Rows from a 3D scene dataset —

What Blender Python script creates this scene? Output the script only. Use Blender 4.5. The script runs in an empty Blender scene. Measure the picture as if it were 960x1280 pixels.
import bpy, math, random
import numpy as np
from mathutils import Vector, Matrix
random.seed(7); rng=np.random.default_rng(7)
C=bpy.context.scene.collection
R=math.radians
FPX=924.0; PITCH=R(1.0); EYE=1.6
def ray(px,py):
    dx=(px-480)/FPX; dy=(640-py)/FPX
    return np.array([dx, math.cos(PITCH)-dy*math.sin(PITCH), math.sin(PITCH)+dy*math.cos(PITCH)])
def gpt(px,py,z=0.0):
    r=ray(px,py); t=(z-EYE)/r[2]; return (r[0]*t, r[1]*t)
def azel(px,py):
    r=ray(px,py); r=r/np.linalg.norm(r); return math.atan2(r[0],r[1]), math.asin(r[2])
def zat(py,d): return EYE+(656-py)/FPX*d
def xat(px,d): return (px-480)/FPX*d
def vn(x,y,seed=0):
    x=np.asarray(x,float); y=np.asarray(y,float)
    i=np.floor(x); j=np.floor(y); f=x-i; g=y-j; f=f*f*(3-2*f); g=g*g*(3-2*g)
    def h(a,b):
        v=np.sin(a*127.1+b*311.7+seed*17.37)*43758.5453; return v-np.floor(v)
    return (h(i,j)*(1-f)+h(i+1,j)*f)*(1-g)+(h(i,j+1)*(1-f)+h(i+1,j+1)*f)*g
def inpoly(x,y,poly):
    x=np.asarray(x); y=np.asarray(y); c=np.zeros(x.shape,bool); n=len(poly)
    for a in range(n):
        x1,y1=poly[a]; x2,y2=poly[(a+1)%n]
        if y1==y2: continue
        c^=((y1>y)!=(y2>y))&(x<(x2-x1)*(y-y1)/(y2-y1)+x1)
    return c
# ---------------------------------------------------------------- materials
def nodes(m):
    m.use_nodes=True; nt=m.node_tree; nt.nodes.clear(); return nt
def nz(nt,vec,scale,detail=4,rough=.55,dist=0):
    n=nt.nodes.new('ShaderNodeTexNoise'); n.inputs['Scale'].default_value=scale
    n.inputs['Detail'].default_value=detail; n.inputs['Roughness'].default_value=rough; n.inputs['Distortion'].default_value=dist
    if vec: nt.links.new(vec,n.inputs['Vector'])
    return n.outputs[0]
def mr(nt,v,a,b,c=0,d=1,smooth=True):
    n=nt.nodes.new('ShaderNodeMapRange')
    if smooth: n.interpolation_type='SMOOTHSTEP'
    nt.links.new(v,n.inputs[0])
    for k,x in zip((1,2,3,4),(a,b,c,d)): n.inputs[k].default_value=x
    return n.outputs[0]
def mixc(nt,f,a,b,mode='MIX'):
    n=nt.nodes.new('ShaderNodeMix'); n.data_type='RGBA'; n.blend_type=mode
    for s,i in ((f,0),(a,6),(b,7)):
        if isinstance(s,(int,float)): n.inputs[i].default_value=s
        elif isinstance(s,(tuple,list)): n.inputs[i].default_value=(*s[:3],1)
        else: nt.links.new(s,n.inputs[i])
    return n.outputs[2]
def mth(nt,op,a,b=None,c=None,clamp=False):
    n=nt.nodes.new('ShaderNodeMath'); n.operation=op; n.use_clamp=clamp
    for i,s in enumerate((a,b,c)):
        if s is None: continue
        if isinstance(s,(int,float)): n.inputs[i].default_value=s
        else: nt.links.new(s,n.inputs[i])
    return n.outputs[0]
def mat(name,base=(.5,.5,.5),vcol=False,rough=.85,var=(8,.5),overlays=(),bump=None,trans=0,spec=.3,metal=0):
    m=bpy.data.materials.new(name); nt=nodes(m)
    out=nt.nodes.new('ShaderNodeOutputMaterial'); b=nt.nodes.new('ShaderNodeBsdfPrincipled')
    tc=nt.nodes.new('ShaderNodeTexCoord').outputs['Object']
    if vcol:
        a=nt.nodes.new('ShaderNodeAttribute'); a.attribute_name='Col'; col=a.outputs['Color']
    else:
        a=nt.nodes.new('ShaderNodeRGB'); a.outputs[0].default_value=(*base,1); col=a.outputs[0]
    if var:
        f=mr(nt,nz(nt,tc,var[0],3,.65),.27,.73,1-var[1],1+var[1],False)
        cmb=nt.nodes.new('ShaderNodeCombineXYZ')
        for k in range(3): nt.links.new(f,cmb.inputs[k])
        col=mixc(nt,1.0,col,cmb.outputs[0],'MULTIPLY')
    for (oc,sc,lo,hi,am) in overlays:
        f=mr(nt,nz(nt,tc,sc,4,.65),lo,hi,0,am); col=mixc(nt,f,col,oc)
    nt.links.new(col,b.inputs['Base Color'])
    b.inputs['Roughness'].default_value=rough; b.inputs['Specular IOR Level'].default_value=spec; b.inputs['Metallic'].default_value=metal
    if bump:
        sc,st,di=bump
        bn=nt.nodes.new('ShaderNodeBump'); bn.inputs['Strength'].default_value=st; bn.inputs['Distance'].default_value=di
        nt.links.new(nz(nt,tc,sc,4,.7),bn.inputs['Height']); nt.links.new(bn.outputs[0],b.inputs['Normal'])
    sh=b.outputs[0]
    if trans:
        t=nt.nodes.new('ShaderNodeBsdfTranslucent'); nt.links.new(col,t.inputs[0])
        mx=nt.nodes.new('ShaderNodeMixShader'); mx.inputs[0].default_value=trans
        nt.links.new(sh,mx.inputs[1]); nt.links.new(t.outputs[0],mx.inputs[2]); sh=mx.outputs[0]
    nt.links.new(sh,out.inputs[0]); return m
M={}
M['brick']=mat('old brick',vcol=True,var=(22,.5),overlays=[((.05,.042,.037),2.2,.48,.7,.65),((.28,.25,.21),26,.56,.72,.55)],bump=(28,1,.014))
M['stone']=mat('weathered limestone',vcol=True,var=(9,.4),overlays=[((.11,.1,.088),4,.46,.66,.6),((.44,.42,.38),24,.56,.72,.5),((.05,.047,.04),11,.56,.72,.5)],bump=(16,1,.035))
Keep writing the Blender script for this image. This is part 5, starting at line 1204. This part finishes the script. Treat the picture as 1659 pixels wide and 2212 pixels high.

Problem —
Take every line above carrying "picture" and return it.

Solution for this problem —
What Blender Python script creates this scene? Output the script only. Use Blender 4.5. The script runs in an empty Blender scene. Measure the picture as if it were 960x1280 pixels.
Keep writing the Blender script for this image. This is part 5, starting at line 1204. This part finishes the script. Treat the picture as 1659 pixels wide and 2212 pixels high.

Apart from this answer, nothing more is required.